Necessary conditions for spin-resolved Josephson diode effect across strongly spin-polarized magnetic materials

TL;DR

This paper establishes the necessary conditions for observing charge and spin Josephson diode effects in junctions with strongly spin-polarized magnetic materials, emphasizing the roles of spin texture noncoplanarity, band contributions, and higher harmonics.

Contribution

It provides the first set of necessary conditions and a phenomenological model for the spin-resolved Josephson diode effect in magnetic superconductor junctions.

Findings

Noncoplanarity of spin texture is essential.

Both spin bands must contribute to transport.

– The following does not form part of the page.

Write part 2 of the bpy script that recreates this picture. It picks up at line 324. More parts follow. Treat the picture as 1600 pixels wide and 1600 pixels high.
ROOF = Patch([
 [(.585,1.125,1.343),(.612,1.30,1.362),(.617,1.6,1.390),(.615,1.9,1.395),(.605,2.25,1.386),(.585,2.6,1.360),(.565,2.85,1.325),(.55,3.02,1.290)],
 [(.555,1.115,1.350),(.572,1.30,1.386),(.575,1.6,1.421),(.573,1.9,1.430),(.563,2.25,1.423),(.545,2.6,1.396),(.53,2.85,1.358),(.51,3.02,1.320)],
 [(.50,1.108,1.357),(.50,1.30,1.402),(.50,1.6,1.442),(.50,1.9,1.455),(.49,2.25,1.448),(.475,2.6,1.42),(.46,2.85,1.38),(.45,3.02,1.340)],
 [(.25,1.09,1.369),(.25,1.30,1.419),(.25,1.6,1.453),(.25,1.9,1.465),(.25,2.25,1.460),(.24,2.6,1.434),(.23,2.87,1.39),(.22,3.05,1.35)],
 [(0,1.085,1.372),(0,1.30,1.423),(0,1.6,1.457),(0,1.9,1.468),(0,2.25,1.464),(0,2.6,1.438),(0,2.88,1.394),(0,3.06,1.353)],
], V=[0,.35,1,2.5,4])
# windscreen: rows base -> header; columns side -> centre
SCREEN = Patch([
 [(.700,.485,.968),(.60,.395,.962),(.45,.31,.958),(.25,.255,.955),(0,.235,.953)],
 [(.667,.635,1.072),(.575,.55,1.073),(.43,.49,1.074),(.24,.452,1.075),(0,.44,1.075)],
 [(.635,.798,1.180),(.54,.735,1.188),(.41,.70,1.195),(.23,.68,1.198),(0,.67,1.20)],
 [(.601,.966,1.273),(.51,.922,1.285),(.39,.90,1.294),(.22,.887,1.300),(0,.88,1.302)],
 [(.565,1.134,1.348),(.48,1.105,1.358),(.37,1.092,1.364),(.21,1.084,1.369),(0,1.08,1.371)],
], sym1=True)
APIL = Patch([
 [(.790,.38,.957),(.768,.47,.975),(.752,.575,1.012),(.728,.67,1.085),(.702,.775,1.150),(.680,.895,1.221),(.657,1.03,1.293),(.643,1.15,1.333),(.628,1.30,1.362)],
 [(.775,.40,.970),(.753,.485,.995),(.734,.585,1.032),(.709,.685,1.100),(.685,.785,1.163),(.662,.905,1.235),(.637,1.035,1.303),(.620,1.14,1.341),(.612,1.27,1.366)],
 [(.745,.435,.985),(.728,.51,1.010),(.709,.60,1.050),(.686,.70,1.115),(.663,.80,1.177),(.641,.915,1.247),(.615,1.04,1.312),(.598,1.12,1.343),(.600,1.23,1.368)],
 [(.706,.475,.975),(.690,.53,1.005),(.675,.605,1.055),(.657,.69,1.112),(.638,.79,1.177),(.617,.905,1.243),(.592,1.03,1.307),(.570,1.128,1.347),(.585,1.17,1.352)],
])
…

Higher harmonics are required in the CPR.

Abstract

We present a set of necessary conditions for the appearance of charge and spin Josephson diode effects across strongly spin-polarized inhomogeneous magnetic materials (FM) placed between two spin-singlet superconductors. Noncoplanarity of the FM's spin texture gives rise to quantum geometric phases, $\Delta\varphi'$, that enter the Josephson current-phase relation (CPR) similarly to the superconducting phase difference, resulting in charge and spin Josephson diode effects. Our study shows that such effects appear if the CPR possesses no phase-inversion center, achieved under the following conditions. First, noncoplanarity of the spin texture is necessary to break the spatial inversion symmetry. Second, both spin bands have to contribute to the transport, i.e., the effect is absent in half-metallic junctions. Third, different band-specific densities of states are required, and this condition is ensured by the strong spin polarization of the FM. Finally, higher harmonics in the CPR are necessary, i.e., the effect is absent in the tunneling limit. However, even in this case, the CPR must not have a phase-inversion center, which is ensured by the restriction of the quantum geometric phase to values $\Delta\varphi'\neq k\pi/2, k\in\mathbb{Z}$. We formulate a minimal phenomenological model that incorporates all these points, qualitatively illustrating our theory.